— Start of GIVEN MATERIAL —

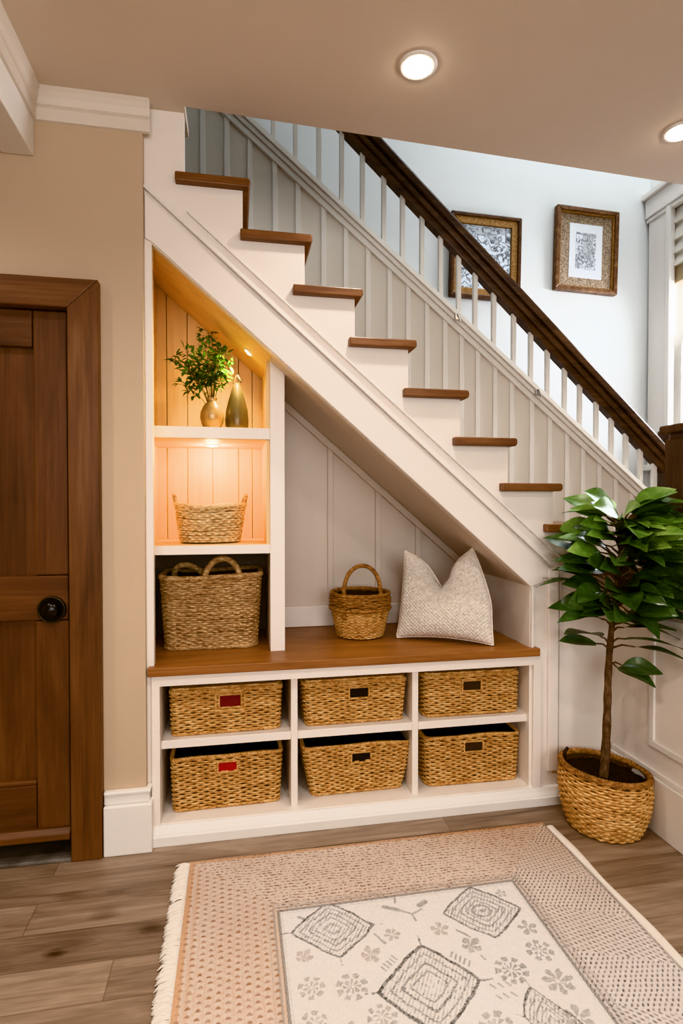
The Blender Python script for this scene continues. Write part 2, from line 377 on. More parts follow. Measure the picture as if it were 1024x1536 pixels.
# side board with the stepped top edge; lower edge follows the slope
poly = [(-.306, 0), (-.282, 0), (-.282, 2.094), (1.145, .866), (1.145, 0), (XB+.1, 0)]
top = [(XB+.1, .936-TT)]
for k in range(8, -1, -1):
    xr = TL[k]+TW-.026
    if k == 8: xr = XB+.1
    xl = TL[k-1]+TW-.026 if k > 0 else -.172
    top += [(xr, TZ[k]-TT), (xl, TZ[k]-TT)] if k < 8 else [(xl, TZ[k]-TT)]
top += [(-.172, ZC), (-.306, ZC)]
obj('side_board', MB().prism(poly+top, 'y', YF, YF+.035), WHITE, ST)
def strip(x0, z0, x1, z1, w, th, y=YF):   # a sloping strip lying on the side board, w measured down the slope normal
    dx, dz = x1-x0, z1-z0; L = math.hypot(dx, dz); nx, nz = dz/L*w, -dx/L*w
    if nz > 0: nx, nz = -nx, -nz
    return [(x0, z0), (x1, z1), (x1+nx, z1+nz), (x0+nx, z0+nz)], y-th, y
sl = -(2.275-.943)/1.532
# proud lower stringer between the moulding line and the bottom edge
mb = MB().prism([(-.304, 2.264), (1.231, .932), (1.231, .90), (1.147, .864), (-.28, 2.096), (-.304, 2.11)], 'y', YF-.009, YF)
obj('stringer', mb, WHITE, ST, bevel=.003)
p, a, b = strip(-.304, 2.289, 1.236, .952, .009, .018)
obj('stringer_bead', MB().prism(p, 'y', a, b), WHITE_B, ST, bevel=.003)
p, a, b = strip(-.159, 2.216, 1.289, .970, .007, .012)
obj('thin_bead', MB().prism(p, 'y', a, b), WHITE_B, ST, bevel=.002)
mb = MB().box(1.222, YF-.012, .125, 1.265, YF, .935)
obj('pilaster_strip', mb, WHITE, ST, bevel=.003)
mb = MB().box(1.272, YF-.008, .125, 1.276, YF, .93).box(1.272, YF-.008, .121, XB, YF, .126)
obj('panel_bead', mb, WHITE_B, ST, bevel=.001)
mb = MB().box(1.147, YF-.014, .62, 1.157, YF, .866)
obj('corner_bead', mb, WHITE_B, ST, bevel=.002)
for k in range(9):
    x0 = TL[k]; x1 = x0+TW; z = TZ[k]
    if k == 8: x1 = 1.70
    mb = MB().prism([(x0, z-TT), (x1-.006, z-TT), (x1, z-TT*.7), (x1, z-.006), (x1-.006, z), (x0, z)], 'y', YF-.03, YS)
    obj('tread', mb, TREAD, ST, bevel=.005)
    xr = TL[k]+TW-.04
    if k < 8:
        obj('riser', MB().box(xr-.012, YF+.036, TZ[k+1], xr, YS, z-TT), WHITE_B, ST)
# landing beyond
struct('trim_8', MB().box(1.70, YF+.04, .73, XW, YB, .76), TREAD)
# soffit (white part over the bench)
def soffit_z(x): return 2.094+(x+.282)*(.866-2.094)/(1.145+.282)
mb = MB().prism([(.132, soffit_z(.132)+.02), (1.147, soffit_z(1.147)+.02), (1.147, soffit_z(1.147)), (.132, soffit_z(.132))], 'y', YF+.035, 2.63)
obj('soffit', mb, ALCOVE, ST)
p, a, b = strip(.19, soffit_z(.19), 1.147, soffit_z(1.147), .03, 0)
obj('soffit_trim', MB().prism(p, 'y', 2.575, 2.6), ALCOVE, ST, bevel=.003)
# right end wall of the alcove
struct('wall_alcove_right', MB().prism([(YF+.035, 0), (2.62, 0), (2.62, .875), (YF+.035, .875)], 'x', 1.145, 1.165), WHITE)
# alcove back wall, with battens and baseboard
struct('wall_alcove_back', MB().prism([(-.36, 0), (1.165, 0), (1.165, .88), (.18, 1.73), (-.36, 2.19)], 'y', 2.60, 2.62), ALCOVE)
mb = MB()
for x in (.42, .648, .845): mb.prism([(x, .725), (x+.026, .725), (x+.026, soffit_z(x+.026)-.02), (x, soffit_z(x)-.02)], 'y', 2.588, 2.6)
struct('trim_9', mb, ALCOVE, bevel=.002)
struct('baseboard_alcove', MB().box(.19, 2.582, .626, 1.145, 2.6, .722), WHITE, bevel=.004)

# base moulding along the bench and stair side
# ------------------------------------------------------------------ bench
CB = thing('cubby_cabinet', 'low white cabinet with six open cubbies under the oak bench top', 'cabinet', (.45, YF, 0))
CF = 2.075
mb = MB().box(-.30, CF, .555, 1.146, CF+.03, .592).box(-.30, CF, .066, -.262, CF+.03, .556).box(1.156-.03, CF, .066, 1.19, CF+.03, .556)
obj('face_frame', MB().prism([(-.29, .05), (-.262, .05), (-.262, .555), (1.156, .555), (1.156, .05), (1.19, .05), (1.19, .594), (-.29, .594)], 'y', 2.05, CF+.02), WHITE, CB, bevel=.002)
obj('cabinet_floor', MB().box(-.29, CF-.018, .035, 1.19, 2.56, .068), WHITE, CB, bevel=.003)
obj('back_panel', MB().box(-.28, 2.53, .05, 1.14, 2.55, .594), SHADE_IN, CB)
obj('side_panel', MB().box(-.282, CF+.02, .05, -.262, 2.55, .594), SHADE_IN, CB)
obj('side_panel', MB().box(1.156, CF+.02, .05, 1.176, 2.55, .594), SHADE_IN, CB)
for x in (.2, .668): obj('divider', MB().box(x, CF+.012, .068, x+.025, 2.53, .594), WHITE, CB, bevel=.002)
for (x0, x1) in ((-.262, .2), (.225, .668), (.693, 1.156)): obj('cubby_shelf', MB().box(x0, CF+.01, .32, x1, 2.53, .35), WHITE, CB, bevel=.002)
mb = MB().box(-.288, 2.052, 0, XB-.022, CF, .036).prism([(2.045, .036), (CF, .036), (CF, .062), (2.057, .062), (2.052, .045)], 'x', -.288, XB-.022)
mb = MB().prism([(2.03, 0), (2.075, 0), (2.075, .066), (2.05, .066), (2.044, .052), (2.036, .04), (2.036, .036), (2.03, .034)], 'x', -.288, XB-.024)
obj('plinth', mb, WHITE_B, CB, bevel=.002)
bt = obj('bench_top', MB().prism([(-.30, 2.035), (1.176, 2.035), (1.176, YF+.004), (1.144, YF+.004), (1.144, 2.598), (-.36, 2.598), (-.36, 2.12), (-.30, 2.07)], 'z', .594, .625), OAK, bevel=.003)
tag(bt, 'long oak bench top above the cubbies', 'bench top')

# ------------------------------------------------------------------ niche shelving
NP = 2.185
SU = thing('shelf_unit', 'tall lit shelf niche with white front and pine boards under the stairs', 'shelves', (-.08, NP, .625))
def under(x): return soffit_z(x)
mb = MB().prism([(.131, .625), (.187, .625), (.187, soffit_z(.187)+.005), (.131, soffit_z(.131)+.005)], 'y', NP, 2.6)
obj('post', mb, WHITE, SU, bevel=.002)
obj('left_jamb', MB().prism([(-.36, .625), (-.284, .625), (-.284, 2.10), (-.36, 2.16)], 'y', YF+.036, 2.12) if False else MB().box(-.345, YF+.036, .625, -.297, NP, 2.13), WHITE, SU, bevel=.001)
for (z0, z1, nm) in ((1.439, 1.482, 0), (1.003, 1.037, 0)):
    sh = obj('shelf', MB().box(-.33, NP, z0, .131, 2.585, z1), WHITE, SU, bevel=.002)
    obj('shelf_liner', MB().box(-.33, NP+.012, z1, .131, 2.585, z1+.0015), PINEX, sh)
obj('shelf_underside', MB().box(-.33, NP+.012, 1.4375, .131, 2.585, 1.439), PINEX, SU)
# back boards with v-grooves
for (z0, z1) in ((1.0385, 1.4375), (1.4835, 2.2)):
    for i, (x0, x1) in enumerate(((-.345, -.292), (-.292, -.205), (-.205, -.098), (-.098, .015), (.015, .075), (.075, .131))):
        def zt(x): return min(z1, soffit_z(x)-.0)
        mb = MB().prism([(x0+.0012, z0), (x1-.0012, z0), (x1-.0012, zt(x1)), (x0+.0012, zt(x0))], 'y', 2.572+.002*(i % 2), 2.598)
        obj('back_board', mb, PINE, SU, bevel=.002)
for z0, z1 in ((1.0385, 1.4375), (1.4835, 2.13)):
    obj('side_lining', MB().box(-.345, NP+.001, z0, -.332, 2.572, z1), PINE, SU)
for z0, z1 in ((1.0385, 1.4375), (1.4835, soffit_z(.131))):
    obj('side_lining', MB().box(.118, NP+.012, z0, .131, 2.572, z1), PINE, SU)
# sloping pine ceiling of the niche
mb = MB().prism([(-.345, soffit_z(-.345)), (.131, soffit_z(.131)), (.131, soffit_z(.131)+.012), (-.345, soffit_z(-.345)+.012)], 'y', YF+.036, 2.6)
obj('sloping_top', mb, PINEX, SU)
# grey-brown back and white side of the lowest bay
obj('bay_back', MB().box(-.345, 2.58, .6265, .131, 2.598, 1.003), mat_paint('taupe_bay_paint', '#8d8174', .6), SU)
obj('bay_side', MB().box(-.345, NP+.001, .6265, -.335, 2.58, 1.003), WHITE, SU)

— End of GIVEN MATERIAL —

◆ **TASK TO COMPLETE**
Give only the number of lines in the preceding material that contain the string "part".

◆ **COMPLETED TASK**
2